Another week of home-cooked meals. We're using a lot of garden produce at all meals right now. Berries with breakfast, salad greens and berries at lunch, different greens for cooking, salad ingredients, rhubarb, berries, various fresh herbs, kitchen-grown lentil sprouts, last year's green figs (canned), plus pickles and relish from homegrown ingredients. All of this produce is really helping to stretch our grocery budget. Plus, I know how my food is grown, and that matters, too.
Here were our evening meals for the week:
pepperoni pizza, beet salad, sautéed Swiss chard, rhubarb-grape soda jello
Saturday
hot dog cook-out, hot dogs in homemade buns, garden salad, fried kale, spiced fig applesauce
Sunday (I wasn't feeling great. My husband made pancakes for dinner.)
Monday (still not feeling great, but made a quick dinner anyway)
chicken in mushroom sauce over brown rice, steamed frozen peas
Tuesday (I made a late afternoon tea for dinner, motivated by finding the open jars of spreads in the garage fridge that had been a Christmas gift to us form our son and daughter-in-law.)

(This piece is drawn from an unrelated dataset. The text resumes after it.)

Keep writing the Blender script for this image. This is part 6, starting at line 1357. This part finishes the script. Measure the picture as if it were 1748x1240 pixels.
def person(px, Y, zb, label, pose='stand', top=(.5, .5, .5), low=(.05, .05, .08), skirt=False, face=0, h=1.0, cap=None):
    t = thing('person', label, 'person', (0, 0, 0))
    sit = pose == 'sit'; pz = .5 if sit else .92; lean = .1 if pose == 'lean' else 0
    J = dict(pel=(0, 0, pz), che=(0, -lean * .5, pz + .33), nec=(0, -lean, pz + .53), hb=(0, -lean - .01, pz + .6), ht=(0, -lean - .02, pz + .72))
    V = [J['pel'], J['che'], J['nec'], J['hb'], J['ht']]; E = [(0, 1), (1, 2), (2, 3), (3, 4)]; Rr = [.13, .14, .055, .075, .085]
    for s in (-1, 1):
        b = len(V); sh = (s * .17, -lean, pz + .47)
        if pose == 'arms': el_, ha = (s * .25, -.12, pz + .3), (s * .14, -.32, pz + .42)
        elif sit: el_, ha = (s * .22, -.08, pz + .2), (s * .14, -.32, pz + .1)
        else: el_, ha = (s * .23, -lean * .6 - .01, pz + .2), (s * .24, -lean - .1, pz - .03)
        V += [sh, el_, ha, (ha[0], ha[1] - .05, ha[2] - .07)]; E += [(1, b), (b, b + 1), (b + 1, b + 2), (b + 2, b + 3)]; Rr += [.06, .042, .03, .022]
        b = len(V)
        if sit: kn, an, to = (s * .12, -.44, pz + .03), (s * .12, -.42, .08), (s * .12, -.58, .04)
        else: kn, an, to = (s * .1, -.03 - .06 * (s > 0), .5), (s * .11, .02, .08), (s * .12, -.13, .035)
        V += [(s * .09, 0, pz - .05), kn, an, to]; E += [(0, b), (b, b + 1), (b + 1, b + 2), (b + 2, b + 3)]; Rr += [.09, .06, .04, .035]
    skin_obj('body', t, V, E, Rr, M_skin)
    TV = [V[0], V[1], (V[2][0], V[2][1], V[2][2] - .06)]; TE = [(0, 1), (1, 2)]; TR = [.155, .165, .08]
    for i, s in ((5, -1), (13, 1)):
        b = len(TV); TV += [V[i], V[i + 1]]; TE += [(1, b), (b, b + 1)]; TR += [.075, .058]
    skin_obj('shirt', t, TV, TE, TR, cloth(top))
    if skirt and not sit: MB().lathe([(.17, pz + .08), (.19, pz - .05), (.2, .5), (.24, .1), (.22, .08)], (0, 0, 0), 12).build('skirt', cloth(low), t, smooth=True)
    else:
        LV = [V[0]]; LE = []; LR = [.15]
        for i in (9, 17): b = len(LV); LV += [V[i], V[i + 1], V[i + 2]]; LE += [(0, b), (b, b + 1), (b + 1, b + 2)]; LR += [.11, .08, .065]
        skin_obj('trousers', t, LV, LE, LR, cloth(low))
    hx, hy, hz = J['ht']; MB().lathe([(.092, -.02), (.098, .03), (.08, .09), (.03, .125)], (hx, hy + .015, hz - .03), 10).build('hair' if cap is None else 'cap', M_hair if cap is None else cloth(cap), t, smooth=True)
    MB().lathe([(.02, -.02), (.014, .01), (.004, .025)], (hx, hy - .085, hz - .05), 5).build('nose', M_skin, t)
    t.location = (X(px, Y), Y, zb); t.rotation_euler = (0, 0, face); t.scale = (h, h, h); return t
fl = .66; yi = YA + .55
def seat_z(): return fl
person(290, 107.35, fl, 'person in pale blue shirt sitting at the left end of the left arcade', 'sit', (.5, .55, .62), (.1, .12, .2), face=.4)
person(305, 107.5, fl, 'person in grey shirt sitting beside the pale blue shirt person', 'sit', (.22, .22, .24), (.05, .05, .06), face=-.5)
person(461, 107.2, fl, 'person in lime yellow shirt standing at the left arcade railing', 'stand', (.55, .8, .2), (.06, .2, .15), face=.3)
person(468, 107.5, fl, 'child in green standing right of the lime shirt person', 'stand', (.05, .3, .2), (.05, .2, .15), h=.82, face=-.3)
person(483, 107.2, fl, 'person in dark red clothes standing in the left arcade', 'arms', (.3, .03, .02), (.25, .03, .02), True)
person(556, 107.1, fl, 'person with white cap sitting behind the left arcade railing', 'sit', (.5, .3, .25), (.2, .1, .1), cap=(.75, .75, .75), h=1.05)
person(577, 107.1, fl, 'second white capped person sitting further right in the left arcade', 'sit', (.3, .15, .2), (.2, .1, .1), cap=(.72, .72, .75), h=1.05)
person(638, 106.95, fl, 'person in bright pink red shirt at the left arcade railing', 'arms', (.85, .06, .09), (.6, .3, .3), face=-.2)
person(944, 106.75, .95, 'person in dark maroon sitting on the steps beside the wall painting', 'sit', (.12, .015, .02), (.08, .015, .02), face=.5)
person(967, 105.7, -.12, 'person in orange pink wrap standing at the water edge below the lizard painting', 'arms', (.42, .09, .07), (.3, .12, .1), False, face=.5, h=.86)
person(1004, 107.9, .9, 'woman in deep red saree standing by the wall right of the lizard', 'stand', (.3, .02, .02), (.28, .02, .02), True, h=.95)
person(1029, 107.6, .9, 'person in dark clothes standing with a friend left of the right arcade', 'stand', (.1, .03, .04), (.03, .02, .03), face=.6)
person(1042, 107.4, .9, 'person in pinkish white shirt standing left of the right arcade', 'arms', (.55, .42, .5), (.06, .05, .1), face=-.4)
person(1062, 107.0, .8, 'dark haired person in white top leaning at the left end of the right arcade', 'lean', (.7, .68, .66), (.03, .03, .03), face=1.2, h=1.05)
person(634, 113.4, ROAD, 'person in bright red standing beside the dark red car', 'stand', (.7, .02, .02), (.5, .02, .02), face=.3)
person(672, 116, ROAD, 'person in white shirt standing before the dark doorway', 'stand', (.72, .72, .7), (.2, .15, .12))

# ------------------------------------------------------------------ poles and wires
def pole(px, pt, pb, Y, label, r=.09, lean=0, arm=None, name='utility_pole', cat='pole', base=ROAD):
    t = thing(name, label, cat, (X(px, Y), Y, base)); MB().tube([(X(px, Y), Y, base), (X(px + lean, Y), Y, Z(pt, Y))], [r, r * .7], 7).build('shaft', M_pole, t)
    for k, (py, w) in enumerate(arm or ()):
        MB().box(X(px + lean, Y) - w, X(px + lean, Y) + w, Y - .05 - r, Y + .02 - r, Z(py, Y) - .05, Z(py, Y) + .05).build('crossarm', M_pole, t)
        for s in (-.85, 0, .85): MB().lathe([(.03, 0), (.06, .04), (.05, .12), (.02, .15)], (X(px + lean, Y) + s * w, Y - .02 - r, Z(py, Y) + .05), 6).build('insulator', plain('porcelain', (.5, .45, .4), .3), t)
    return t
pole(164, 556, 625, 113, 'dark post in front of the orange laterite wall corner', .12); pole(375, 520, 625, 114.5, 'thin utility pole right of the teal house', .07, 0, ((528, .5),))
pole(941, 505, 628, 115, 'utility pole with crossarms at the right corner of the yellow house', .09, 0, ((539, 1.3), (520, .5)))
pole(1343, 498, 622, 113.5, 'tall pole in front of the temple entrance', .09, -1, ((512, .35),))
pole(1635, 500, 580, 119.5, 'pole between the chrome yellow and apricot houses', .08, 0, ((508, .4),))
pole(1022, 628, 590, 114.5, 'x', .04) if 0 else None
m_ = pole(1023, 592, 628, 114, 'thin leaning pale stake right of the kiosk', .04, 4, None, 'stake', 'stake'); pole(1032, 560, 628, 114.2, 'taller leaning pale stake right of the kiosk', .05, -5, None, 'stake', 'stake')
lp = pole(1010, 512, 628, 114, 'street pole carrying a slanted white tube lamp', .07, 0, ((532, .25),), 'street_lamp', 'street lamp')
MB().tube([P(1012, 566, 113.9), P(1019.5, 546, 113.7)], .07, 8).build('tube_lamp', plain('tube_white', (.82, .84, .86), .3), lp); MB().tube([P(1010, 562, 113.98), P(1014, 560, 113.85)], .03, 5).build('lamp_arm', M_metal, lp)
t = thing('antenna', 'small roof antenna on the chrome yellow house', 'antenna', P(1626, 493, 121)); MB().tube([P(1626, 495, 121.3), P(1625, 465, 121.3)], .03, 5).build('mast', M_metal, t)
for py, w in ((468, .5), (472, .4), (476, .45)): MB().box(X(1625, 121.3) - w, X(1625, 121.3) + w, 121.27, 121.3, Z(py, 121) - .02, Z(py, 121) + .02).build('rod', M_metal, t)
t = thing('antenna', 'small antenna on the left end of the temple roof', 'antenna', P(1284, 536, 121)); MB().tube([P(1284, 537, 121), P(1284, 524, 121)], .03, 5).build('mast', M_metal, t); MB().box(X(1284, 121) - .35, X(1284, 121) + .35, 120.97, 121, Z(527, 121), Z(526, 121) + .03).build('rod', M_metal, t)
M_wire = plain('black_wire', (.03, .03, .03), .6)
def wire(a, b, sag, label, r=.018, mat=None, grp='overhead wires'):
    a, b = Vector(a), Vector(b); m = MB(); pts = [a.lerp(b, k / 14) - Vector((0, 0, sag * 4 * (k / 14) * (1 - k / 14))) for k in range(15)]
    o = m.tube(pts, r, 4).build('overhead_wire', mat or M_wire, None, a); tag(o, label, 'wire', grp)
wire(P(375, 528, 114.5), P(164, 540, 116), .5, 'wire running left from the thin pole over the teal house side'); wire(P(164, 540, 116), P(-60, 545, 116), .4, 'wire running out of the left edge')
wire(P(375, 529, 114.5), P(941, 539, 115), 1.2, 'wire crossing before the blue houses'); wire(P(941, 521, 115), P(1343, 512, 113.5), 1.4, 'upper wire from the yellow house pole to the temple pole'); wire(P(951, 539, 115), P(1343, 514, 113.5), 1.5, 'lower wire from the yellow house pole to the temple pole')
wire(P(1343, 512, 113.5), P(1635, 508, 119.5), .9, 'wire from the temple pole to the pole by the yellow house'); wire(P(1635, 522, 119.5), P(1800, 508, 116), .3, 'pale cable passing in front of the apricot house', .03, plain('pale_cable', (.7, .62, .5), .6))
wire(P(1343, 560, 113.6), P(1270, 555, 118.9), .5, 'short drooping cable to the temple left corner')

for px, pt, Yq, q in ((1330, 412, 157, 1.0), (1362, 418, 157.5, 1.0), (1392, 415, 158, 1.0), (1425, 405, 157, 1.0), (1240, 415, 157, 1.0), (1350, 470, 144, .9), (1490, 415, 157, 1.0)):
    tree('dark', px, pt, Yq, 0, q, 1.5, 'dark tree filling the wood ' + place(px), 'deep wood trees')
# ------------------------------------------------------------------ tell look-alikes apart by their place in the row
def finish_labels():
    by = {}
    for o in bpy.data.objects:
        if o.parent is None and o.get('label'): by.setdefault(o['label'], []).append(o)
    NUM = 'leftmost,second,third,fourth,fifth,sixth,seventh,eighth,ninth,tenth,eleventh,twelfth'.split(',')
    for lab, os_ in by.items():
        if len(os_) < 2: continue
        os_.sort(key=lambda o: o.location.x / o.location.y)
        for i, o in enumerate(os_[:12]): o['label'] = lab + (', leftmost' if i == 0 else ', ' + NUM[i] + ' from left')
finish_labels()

egg salad sandwiches, beet and carrot cream soup, fresh raspberries, homemade scones, a couple of spreads for the scones that were gifts at Christmas, rhubarb bar cookies, other cookies that were a gift at Christmas, almonds, chocolate candy that was a gift at Christmas, iced herb tea and hot black tea
Wednesday
ground beef, kale, canned tomatoes and garlic over rice, fresh strawberries and raspberries
After reading the comments last week, I visited the YouTube video with a demonstration for making rice wrapper salad wraps. (Link here) I remembered that I had some sort of wrap in my pantry. It turned out to be a package of tapioca flour wraps. I decided to give making a salad wrap a shot for my lunch on Saturday. This was easy and tasty. I made a peanut sauce for dipping, too. I tried to tighten it up after sealing it and it tore a hole. Otherwise it turned out okay. I used Swiss chard leaves to reinforce the tapioca flour wrapper, then filled with more garden greens, sprouted lentils, and nasturtium blossoms -- the foods I had readily available.